The above rules out any non-Apache image ‘filter’ (whether some other OpenSUSE server component or LAN (router, laptop, etc), as other webservers work fine. Then again, a different (later - not attempted to roll back to the 15.0 version - and same as working under Tumbleweed) Apache does not cure the problem. My conclusion is that there is some interaction between Apache and 15.1 which may or may not be solved by a later (future) upgrade. As such, it’s beyond my expertise to delve deeper, and since Nginx works fine, I’ve now abandoned Apache and set up Nginx to do (almost) all that Apache did to serve content.
I might retry Apache when OpenSUSE Leap 15.2 is released (mid 2020??), but for now, Nginx does the job.
It is a pitty we can not help you n this strange case.
Just for your information.
Last week I updated from 15.0 to 15.1 (using the change repos and then do zypper ref > zypper dup way of updating).
I have Apache running and connecting both from the same system to localhost as well as from another sytem on the same LAN. I have no problems getting the images shown in the pages by either FF or Konqueror as client.
That does not realy help you, but it is an indication that it is not a general problem with the openSUSE 15.1 and Apache combination.
I spoke too soon.

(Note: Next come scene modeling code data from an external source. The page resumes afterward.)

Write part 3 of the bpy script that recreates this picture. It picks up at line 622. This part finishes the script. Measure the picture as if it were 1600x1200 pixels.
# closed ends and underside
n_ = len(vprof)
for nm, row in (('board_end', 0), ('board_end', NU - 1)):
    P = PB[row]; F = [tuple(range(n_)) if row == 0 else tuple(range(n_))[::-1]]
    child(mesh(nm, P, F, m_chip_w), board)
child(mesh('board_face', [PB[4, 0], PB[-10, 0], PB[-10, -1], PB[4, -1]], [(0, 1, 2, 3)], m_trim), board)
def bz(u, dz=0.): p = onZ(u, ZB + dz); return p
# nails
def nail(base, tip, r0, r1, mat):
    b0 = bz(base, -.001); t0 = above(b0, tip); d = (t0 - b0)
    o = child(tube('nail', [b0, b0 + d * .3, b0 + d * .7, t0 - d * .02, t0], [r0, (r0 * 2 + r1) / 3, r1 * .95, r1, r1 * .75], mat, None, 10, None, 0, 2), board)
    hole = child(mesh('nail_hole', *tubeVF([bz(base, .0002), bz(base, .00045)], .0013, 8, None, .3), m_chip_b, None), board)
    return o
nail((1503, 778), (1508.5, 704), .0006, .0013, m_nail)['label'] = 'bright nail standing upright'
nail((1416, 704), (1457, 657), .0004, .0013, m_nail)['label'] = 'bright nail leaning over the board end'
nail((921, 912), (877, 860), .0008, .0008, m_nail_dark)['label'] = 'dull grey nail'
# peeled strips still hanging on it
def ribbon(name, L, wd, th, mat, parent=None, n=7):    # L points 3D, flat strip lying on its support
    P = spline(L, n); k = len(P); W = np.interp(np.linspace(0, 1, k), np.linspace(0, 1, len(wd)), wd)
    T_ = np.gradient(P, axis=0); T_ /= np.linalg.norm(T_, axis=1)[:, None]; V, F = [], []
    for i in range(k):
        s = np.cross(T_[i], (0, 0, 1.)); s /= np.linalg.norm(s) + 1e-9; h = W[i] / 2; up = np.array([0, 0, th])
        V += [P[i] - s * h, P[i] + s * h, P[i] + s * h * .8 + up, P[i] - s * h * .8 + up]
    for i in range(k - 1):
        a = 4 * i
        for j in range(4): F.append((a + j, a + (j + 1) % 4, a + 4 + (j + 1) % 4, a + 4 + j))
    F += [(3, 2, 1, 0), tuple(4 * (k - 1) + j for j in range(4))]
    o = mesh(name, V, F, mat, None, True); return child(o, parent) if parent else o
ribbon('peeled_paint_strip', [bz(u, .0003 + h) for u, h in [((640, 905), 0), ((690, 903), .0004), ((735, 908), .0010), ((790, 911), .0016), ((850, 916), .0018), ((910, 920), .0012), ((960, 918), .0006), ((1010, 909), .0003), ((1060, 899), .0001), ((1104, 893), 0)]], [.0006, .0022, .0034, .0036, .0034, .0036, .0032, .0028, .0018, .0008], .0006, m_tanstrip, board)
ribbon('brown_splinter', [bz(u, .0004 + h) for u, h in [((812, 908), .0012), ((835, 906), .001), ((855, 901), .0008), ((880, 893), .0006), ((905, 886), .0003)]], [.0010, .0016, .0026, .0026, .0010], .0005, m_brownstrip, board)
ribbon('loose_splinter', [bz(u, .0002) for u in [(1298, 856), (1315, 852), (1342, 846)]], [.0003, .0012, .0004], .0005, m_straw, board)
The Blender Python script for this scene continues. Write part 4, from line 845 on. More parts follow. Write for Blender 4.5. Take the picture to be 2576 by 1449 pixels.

I can not get anything from the other system on the LAN. >:)
Apparently I did skipp this test after the upgrade of the server system.
OK,seems you may have a similar issue (OK on ‘localhost’, no images on another machine on the LAN). At least I may not be unique and >1 implies many more - perhaps unreported, though not necessarily universal.
The difference between you and me is that I got “nothing” and yout only di not get your images.
But I got mine working.
I changed the Listen statment in /etc/apache2/listen.conf
There was
Listen 80
And that resulted in
boven:~ # netstat -tulp | grep htt
tcp6 0 0 ::]:www-http ::]:* LISTEN 6070/httpd-prefork
boven:~ #
I changed that (well, after a lot of trial and error and consulting the Apache docs) in
Listen 0.0.0.0:80
and that gave
boven:~ # netstat -tulp | grep htt
tcp 0 0 0.0.0.0:www-http 0.0.0.0:* LISTEN 6530/httpd-prefork
boven:~ #
My conclusion.
The former configuration only listened on IPv6 addresses. The newer only on IPv4 addresses.
The other system apparently tried the IPv4 address.
I will experiment a bit more, because it is not quite clear to me what defaults are, etc. But Im up and runing again.
Now the question is how this applies to your case. Because as far as I understand it, Listen is for the whole server and not for images .
Hi all.
The “err_content_length_mismatch” error is what I was seeing when I first updated my server to 15.1.
Static text html was served as it should be. anything else failed with that error.
Tracked it down to this bug.
https://bugzilla.opensuse.org/show_bug.cgi?id=1144162
Might be an avenue of investigation?
I solved the problem inactivating ipv6 from yast -> network settings.
Thank you so much for posting the solution!
Just noticed the issue today, having upgraded a few days ago and I was completely puzzled!